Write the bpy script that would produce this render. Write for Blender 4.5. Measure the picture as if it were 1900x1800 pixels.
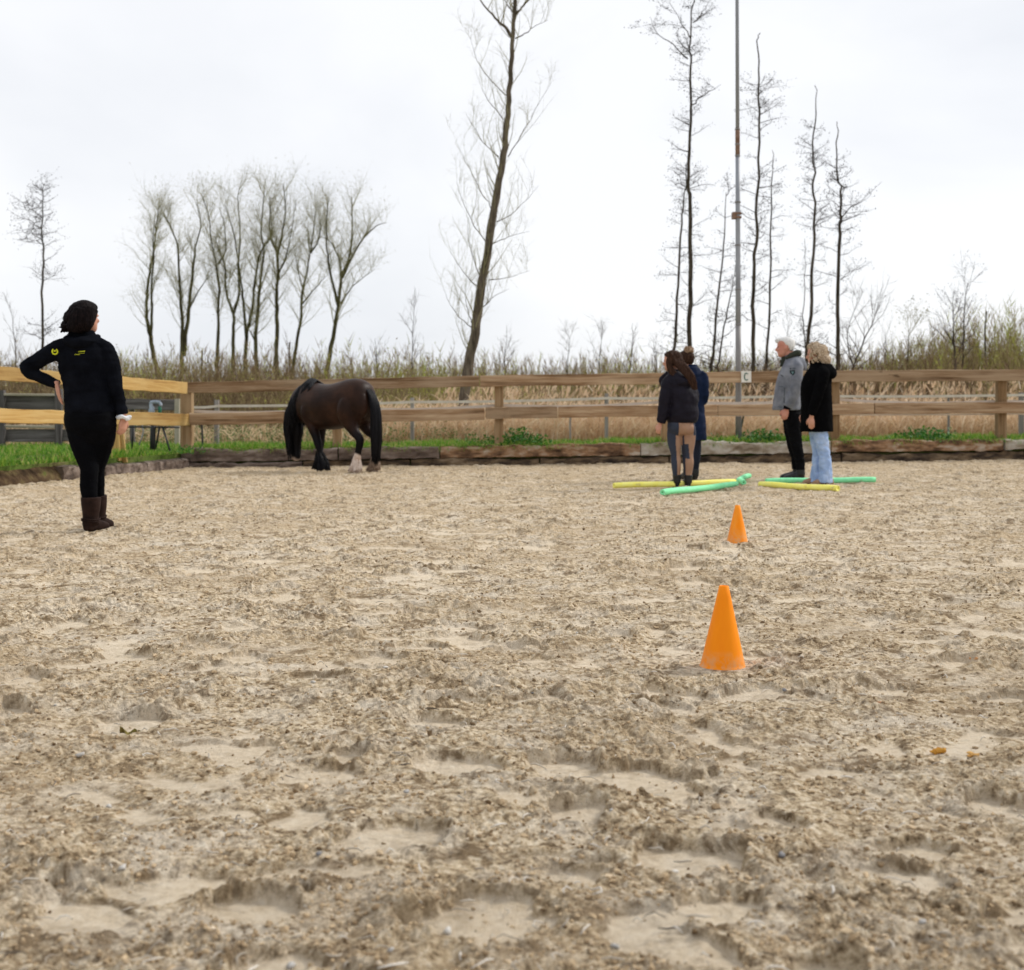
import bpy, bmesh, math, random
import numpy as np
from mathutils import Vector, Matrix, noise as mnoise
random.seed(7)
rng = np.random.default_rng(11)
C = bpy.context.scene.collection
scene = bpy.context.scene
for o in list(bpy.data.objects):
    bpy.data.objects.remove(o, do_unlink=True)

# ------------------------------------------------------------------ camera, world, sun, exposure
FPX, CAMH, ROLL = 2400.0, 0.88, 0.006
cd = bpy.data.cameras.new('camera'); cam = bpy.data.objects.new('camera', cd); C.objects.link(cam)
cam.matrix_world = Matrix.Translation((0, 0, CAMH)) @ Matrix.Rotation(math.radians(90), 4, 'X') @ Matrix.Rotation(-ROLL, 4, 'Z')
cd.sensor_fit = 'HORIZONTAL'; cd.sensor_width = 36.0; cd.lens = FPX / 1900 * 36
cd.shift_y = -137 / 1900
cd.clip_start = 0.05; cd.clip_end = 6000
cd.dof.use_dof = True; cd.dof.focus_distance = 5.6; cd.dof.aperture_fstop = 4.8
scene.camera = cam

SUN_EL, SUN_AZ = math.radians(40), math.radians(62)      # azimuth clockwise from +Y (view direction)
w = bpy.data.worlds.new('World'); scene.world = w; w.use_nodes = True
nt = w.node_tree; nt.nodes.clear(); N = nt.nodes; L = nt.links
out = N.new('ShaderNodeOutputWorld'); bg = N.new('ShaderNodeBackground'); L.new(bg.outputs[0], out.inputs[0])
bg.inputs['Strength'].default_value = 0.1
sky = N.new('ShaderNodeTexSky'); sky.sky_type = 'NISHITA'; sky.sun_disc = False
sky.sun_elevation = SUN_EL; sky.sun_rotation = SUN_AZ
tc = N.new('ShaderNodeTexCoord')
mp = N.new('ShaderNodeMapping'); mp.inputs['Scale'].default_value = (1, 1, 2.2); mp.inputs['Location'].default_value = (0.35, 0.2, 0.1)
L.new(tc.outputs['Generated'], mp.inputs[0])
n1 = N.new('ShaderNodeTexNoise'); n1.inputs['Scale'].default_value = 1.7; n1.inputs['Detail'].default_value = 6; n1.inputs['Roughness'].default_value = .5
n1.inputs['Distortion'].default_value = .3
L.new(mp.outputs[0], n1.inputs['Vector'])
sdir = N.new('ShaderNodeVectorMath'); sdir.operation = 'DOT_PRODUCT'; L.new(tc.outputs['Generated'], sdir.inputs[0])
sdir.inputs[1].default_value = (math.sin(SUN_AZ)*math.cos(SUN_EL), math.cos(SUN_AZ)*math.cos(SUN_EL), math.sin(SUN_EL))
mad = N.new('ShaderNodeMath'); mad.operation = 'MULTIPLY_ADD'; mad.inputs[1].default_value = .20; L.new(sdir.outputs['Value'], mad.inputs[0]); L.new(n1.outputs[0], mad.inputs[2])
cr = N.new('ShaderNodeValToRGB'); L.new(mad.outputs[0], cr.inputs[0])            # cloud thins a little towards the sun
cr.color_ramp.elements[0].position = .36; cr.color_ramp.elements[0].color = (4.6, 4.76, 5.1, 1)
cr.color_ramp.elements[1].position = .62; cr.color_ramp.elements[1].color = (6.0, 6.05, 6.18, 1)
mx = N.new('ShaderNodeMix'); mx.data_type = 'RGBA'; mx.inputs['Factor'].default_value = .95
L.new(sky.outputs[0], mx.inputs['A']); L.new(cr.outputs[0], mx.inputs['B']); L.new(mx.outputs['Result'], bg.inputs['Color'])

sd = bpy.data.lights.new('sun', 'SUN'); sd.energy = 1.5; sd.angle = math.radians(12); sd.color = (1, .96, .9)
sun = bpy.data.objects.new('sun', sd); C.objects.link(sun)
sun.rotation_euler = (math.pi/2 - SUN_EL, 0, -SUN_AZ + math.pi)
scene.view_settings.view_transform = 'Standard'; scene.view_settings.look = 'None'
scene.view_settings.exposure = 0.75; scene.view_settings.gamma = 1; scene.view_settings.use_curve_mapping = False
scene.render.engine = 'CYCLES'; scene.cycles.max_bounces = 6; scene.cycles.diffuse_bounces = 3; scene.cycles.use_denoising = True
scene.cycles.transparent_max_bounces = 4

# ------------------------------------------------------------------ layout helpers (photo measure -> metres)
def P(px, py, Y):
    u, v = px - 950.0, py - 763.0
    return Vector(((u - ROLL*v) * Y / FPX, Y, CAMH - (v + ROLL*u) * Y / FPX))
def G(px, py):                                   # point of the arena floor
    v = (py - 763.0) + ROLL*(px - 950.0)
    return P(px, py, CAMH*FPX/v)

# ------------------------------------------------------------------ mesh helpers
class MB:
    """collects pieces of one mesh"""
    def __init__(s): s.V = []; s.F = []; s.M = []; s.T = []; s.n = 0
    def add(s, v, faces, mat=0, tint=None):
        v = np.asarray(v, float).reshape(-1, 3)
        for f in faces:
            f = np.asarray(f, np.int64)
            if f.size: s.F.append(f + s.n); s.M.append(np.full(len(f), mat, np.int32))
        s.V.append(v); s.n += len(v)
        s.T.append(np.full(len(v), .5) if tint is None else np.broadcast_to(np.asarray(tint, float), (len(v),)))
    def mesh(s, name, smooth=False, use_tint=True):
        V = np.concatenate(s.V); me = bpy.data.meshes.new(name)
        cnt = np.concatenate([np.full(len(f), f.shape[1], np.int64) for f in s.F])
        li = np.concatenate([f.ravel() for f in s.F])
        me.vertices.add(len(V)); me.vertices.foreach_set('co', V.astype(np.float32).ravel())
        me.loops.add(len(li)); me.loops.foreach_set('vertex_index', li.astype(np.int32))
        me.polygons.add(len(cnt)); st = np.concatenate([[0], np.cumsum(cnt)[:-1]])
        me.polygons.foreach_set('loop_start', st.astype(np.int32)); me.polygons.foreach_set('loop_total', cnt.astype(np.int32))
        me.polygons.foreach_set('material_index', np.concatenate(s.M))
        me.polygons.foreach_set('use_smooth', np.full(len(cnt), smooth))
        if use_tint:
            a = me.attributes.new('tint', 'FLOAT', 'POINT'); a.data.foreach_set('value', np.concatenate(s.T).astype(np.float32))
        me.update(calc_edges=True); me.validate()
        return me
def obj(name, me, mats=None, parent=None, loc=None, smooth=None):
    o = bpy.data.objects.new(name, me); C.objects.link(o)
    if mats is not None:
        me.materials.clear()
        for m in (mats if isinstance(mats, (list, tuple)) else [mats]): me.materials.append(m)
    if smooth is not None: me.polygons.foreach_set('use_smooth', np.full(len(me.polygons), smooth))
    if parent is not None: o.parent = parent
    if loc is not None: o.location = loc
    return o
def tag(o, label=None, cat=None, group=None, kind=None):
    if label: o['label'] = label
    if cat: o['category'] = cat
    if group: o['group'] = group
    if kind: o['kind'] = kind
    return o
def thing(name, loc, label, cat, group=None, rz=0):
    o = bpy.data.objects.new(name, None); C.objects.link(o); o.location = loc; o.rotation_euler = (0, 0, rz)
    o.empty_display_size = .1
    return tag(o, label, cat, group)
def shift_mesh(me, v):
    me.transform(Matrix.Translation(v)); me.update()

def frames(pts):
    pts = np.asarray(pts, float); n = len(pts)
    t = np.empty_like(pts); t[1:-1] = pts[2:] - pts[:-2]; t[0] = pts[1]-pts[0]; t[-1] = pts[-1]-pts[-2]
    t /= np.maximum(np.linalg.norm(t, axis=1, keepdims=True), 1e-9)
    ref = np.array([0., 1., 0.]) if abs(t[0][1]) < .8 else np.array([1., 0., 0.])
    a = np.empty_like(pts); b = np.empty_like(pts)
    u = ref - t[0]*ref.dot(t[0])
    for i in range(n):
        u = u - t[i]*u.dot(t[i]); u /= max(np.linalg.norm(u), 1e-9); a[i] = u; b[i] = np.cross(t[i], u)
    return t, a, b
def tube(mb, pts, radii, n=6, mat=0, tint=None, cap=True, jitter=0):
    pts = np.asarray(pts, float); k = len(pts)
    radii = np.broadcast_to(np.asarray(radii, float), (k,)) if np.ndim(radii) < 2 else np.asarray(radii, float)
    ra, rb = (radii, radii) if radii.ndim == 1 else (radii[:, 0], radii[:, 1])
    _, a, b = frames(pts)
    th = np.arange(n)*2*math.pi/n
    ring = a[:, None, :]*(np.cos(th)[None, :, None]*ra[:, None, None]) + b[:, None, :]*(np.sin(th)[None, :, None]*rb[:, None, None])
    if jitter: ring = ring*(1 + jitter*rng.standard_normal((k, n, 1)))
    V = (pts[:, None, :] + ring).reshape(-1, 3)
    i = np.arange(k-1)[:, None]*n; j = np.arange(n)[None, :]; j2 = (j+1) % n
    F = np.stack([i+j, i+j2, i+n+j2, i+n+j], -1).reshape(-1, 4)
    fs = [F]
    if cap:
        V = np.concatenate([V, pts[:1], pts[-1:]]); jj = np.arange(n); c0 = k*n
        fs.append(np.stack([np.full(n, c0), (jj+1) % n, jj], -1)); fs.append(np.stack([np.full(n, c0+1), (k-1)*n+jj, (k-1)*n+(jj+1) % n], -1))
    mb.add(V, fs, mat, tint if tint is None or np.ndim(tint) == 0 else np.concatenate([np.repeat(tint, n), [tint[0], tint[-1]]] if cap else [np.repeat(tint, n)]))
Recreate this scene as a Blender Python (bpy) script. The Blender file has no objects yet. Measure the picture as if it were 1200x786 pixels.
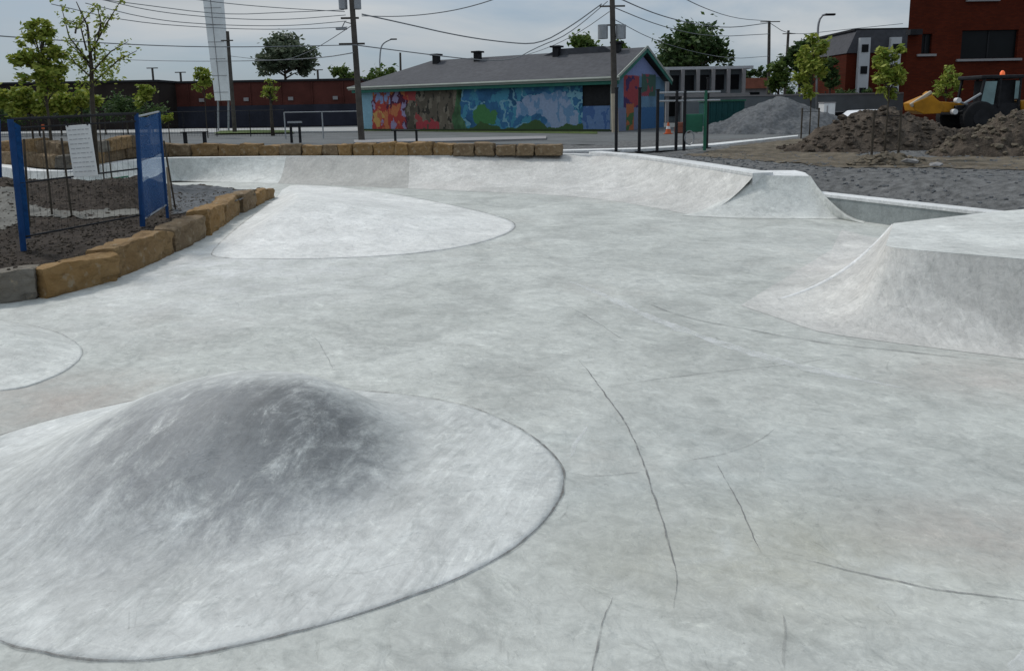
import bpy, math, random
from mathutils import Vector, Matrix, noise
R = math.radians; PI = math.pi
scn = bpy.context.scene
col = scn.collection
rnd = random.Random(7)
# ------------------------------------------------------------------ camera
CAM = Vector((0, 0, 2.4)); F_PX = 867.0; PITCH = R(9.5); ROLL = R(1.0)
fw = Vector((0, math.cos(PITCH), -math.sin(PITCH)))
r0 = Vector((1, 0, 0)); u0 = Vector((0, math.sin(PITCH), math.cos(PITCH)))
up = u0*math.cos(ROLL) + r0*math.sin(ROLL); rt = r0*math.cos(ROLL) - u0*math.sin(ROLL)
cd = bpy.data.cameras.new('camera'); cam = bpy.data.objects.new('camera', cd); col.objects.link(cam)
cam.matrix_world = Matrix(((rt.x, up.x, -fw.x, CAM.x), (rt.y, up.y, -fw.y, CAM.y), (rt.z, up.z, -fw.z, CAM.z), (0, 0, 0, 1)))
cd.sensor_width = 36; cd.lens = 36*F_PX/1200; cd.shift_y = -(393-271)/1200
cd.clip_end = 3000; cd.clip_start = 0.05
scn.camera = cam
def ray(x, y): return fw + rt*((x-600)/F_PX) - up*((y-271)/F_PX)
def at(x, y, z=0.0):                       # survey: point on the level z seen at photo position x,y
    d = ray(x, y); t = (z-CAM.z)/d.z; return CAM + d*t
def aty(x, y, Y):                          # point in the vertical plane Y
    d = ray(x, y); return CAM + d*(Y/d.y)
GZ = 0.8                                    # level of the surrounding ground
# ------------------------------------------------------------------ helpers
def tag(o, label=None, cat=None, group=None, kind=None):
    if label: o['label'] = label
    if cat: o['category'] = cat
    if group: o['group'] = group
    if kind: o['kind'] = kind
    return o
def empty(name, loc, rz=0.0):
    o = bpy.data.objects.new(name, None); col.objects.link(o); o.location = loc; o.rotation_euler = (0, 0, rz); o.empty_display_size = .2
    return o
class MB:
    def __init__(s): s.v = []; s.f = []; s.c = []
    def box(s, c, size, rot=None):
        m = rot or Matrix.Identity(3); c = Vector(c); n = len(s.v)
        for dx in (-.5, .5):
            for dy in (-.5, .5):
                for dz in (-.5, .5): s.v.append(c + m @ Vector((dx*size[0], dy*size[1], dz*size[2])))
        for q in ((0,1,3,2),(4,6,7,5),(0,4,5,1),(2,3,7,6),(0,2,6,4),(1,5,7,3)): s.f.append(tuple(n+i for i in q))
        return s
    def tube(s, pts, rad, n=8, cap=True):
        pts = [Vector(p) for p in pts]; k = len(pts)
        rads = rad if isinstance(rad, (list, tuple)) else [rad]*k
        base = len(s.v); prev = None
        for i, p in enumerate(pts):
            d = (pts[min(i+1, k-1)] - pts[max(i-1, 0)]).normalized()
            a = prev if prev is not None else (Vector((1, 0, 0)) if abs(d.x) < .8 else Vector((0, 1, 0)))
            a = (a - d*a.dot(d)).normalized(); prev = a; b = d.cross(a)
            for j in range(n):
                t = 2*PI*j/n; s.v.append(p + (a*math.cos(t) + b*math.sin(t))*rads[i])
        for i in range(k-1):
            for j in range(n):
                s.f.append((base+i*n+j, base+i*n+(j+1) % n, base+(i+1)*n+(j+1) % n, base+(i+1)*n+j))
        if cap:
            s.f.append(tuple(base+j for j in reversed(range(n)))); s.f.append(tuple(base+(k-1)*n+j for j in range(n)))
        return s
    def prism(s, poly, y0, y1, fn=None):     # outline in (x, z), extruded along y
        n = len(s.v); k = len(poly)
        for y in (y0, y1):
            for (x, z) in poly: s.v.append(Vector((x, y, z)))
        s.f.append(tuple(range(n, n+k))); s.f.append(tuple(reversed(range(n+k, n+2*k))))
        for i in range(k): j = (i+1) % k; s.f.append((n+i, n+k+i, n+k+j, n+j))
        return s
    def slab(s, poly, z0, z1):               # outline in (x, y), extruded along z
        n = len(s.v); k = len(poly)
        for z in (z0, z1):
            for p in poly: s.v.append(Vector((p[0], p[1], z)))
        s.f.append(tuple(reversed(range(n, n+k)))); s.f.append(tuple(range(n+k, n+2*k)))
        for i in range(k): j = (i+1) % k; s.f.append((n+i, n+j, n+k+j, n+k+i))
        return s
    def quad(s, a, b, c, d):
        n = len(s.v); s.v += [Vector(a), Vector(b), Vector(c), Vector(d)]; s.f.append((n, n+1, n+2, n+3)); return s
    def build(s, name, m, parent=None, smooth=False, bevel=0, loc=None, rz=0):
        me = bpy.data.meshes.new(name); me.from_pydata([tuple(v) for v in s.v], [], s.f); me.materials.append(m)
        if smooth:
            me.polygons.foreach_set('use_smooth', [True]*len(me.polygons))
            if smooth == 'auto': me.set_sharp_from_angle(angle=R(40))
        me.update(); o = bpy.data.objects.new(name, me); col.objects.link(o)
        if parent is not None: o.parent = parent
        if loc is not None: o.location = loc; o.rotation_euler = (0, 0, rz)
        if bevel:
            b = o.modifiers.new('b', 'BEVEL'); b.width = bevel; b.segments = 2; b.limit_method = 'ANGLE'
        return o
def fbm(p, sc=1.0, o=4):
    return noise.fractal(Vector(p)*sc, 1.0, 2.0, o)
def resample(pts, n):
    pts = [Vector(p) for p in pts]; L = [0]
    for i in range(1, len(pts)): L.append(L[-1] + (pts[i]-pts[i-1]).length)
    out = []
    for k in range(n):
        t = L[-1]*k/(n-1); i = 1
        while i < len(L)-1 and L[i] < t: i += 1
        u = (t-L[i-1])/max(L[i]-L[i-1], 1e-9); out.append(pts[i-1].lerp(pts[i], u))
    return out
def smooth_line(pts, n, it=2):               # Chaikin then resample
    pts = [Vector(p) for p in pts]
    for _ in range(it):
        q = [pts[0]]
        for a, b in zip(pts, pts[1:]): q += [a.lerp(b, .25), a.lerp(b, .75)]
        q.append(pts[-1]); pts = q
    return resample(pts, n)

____

_Instruction_
Return the material line for line, from its beginning to the line that contains "bpy.data.objects.remove(o, do_unlink=True)", with the pictures left out.

_Solution to this task_
Write the bpy script that would produce this render. Write for Blender 4.5. Measure the picture as if it were 1900x1800 pixels.
import bpy, bmesh, math, random
import numpy as np
from mathutils import Vector, Matrix, noise as mnoise
random.seed(7)
rng = np.random.default_rng(11)
C = bpy.context.scene.collection
scene = bpy.context.scene
for o in list(bpy.data.objects):
    bpy.data.objects.remove(o, do_unlink=True)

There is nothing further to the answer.